Description of the task
Extract each line where the string "Measure" shows up.

═══ Input for this task

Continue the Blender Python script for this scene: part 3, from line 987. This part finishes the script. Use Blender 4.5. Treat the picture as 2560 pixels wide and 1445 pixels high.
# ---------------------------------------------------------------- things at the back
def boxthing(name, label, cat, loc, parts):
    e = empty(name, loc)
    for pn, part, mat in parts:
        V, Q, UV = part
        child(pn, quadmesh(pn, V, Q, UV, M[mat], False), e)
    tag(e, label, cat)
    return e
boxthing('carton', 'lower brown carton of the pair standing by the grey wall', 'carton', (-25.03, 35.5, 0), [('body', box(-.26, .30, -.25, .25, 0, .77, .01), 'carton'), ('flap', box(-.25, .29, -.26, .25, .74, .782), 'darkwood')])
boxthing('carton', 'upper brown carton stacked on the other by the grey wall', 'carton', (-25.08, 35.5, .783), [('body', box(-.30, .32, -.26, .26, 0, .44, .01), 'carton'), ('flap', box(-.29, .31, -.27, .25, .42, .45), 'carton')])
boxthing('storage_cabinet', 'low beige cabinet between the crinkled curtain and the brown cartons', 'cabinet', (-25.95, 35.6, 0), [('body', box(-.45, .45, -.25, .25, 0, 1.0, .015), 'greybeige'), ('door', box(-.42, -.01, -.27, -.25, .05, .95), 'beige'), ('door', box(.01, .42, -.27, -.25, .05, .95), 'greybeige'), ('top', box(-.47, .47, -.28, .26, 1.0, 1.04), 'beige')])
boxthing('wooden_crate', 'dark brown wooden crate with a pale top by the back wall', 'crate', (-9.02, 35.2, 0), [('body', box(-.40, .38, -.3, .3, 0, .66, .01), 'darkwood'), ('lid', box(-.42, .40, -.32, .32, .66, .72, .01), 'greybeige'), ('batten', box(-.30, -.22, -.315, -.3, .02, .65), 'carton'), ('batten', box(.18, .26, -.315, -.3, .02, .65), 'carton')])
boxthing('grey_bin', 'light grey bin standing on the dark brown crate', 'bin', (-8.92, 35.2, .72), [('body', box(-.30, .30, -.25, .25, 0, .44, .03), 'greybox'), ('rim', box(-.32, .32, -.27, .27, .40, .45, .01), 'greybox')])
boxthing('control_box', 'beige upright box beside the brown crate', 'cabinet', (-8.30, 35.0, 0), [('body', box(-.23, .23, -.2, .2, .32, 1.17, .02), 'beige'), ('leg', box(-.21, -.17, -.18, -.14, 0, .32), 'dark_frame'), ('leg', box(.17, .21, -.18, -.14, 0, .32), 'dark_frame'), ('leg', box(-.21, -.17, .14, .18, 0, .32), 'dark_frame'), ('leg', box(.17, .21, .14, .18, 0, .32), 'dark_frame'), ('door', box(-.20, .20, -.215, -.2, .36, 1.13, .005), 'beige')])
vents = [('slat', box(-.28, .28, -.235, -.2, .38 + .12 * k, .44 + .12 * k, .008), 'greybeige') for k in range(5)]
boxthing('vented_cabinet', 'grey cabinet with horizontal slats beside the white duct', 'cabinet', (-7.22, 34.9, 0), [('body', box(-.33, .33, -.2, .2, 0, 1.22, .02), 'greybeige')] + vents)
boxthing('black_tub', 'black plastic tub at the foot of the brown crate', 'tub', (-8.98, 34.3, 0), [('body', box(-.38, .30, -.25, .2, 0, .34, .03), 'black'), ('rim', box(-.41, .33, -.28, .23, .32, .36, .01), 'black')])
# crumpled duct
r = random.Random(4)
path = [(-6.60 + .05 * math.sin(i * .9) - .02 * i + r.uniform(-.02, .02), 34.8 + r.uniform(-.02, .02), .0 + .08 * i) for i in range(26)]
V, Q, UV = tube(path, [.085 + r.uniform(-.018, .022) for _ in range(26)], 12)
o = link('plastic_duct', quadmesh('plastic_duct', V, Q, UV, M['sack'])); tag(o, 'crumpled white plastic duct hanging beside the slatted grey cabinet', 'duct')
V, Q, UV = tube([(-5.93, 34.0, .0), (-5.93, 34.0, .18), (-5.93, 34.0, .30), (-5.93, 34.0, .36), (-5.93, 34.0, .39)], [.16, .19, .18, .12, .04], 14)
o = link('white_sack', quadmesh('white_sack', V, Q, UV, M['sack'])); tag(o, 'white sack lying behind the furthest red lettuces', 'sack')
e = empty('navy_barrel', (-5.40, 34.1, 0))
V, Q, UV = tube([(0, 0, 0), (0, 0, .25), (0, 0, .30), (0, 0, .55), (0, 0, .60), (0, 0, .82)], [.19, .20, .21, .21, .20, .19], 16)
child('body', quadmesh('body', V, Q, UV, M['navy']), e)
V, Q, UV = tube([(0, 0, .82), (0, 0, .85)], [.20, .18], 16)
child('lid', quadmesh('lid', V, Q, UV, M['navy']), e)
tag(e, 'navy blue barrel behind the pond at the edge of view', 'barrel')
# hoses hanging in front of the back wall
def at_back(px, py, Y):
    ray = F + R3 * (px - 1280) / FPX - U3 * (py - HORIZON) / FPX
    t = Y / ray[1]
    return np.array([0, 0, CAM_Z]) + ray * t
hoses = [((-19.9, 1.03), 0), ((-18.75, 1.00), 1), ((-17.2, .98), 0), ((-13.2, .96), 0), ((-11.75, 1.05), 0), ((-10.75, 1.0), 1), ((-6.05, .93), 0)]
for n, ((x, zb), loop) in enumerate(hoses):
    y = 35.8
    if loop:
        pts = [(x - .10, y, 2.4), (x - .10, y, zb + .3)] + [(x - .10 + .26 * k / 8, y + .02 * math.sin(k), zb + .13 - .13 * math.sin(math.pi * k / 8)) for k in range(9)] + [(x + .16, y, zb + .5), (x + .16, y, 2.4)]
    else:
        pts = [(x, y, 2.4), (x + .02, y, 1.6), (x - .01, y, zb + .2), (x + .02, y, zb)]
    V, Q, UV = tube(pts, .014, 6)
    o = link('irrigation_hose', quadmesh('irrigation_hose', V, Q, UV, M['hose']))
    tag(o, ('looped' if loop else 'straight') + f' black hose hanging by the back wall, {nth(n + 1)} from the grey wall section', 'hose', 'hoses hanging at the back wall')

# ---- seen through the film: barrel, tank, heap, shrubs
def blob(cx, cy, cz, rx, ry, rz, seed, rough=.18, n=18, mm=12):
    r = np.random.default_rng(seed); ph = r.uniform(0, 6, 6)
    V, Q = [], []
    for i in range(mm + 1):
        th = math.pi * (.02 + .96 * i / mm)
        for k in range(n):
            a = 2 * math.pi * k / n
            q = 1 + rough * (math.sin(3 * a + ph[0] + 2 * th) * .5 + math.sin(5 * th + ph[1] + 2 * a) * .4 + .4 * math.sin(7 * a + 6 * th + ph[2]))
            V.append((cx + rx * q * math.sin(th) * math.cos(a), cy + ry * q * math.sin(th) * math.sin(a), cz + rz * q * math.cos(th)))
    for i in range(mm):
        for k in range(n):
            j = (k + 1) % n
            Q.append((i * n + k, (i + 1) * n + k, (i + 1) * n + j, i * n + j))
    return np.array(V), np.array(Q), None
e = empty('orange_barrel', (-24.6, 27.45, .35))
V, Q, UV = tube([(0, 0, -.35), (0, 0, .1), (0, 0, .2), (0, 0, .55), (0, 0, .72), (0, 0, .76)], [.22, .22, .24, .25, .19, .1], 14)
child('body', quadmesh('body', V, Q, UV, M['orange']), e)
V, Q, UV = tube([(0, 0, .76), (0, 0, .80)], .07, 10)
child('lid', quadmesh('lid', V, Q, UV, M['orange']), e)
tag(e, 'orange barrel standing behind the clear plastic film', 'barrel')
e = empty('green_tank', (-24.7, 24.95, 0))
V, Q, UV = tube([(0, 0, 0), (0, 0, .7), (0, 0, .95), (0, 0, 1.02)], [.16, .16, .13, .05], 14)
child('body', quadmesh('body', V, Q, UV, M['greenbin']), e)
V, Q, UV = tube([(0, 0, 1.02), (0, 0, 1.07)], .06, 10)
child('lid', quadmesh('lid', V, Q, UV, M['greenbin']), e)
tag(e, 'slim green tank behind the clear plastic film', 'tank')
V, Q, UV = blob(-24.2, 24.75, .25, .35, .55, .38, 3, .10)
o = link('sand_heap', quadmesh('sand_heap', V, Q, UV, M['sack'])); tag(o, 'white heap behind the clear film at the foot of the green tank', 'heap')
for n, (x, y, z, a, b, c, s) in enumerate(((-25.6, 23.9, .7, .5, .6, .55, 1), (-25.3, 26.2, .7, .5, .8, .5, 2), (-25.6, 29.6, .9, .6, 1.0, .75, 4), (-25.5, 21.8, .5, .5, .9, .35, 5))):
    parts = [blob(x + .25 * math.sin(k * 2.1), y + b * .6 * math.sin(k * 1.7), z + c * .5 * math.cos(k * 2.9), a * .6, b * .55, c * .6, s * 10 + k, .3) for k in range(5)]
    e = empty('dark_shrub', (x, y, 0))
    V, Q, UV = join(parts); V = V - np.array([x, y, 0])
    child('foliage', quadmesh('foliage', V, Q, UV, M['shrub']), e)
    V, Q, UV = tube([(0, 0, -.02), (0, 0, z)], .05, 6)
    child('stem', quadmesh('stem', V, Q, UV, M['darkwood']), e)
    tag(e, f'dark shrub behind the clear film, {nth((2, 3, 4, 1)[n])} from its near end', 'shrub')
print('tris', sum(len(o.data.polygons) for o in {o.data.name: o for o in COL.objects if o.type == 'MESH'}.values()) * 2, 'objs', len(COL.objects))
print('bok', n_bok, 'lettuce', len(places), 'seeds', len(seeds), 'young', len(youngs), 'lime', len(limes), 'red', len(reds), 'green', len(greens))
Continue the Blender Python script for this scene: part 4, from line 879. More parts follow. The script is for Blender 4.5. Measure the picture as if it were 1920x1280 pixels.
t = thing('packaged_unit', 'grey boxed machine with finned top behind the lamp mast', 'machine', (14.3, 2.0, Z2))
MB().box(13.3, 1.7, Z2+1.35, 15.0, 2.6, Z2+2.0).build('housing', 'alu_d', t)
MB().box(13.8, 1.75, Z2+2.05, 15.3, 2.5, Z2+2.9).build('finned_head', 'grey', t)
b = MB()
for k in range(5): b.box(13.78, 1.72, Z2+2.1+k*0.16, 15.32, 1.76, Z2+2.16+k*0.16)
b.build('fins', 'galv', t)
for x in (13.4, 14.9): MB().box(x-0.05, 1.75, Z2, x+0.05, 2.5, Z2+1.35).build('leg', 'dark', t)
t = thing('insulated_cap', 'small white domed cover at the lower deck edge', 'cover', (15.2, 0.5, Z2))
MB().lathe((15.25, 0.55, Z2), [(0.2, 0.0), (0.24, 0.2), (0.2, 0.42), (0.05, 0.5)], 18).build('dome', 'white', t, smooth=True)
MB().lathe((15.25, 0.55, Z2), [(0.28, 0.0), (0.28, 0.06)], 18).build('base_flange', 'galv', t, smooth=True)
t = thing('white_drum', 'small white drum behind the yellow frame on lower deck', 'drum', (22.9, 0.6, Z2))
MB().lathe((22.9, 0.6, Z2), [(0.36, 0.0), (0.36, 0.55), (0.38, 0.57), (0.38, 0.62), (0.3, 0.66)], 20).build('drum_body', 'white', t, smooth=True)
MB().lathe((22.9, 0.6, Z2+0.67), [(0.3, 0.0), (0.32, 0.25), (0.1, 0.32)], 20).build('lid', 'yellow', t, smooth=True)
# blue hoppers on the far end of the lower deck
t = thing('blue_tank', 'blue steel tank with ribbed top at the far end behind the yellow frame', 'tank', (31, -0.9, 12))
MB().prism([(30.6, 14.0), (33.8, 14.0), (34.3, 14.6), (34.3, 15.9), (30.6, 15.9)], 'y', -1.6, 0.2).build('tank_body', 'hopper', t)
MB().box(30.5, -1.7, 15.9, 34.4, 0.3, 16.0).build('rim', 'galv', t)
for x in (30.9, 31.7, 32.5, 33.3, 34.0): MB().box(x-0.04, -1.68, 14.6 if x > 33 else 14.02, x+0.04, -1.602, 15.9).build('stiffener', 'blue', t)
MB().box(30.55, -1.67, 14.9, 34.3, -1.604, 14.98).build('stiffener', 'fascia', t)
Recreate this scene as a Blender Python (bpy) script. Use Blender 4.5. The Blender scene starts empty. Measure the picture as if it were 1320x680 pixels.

══════

Worked solution
Continue the Blender Python script for this scene: part 4, from line 879. More parts follow. The script is for Blender 4.5. Measure the picture as if it were 1920x1280 pixels.
Recreate this scene as a Blender Python (bpy) script. Use Blender 4.5. The Blender scene starts empty. Measure the picture as if it were 1320x680 pixels.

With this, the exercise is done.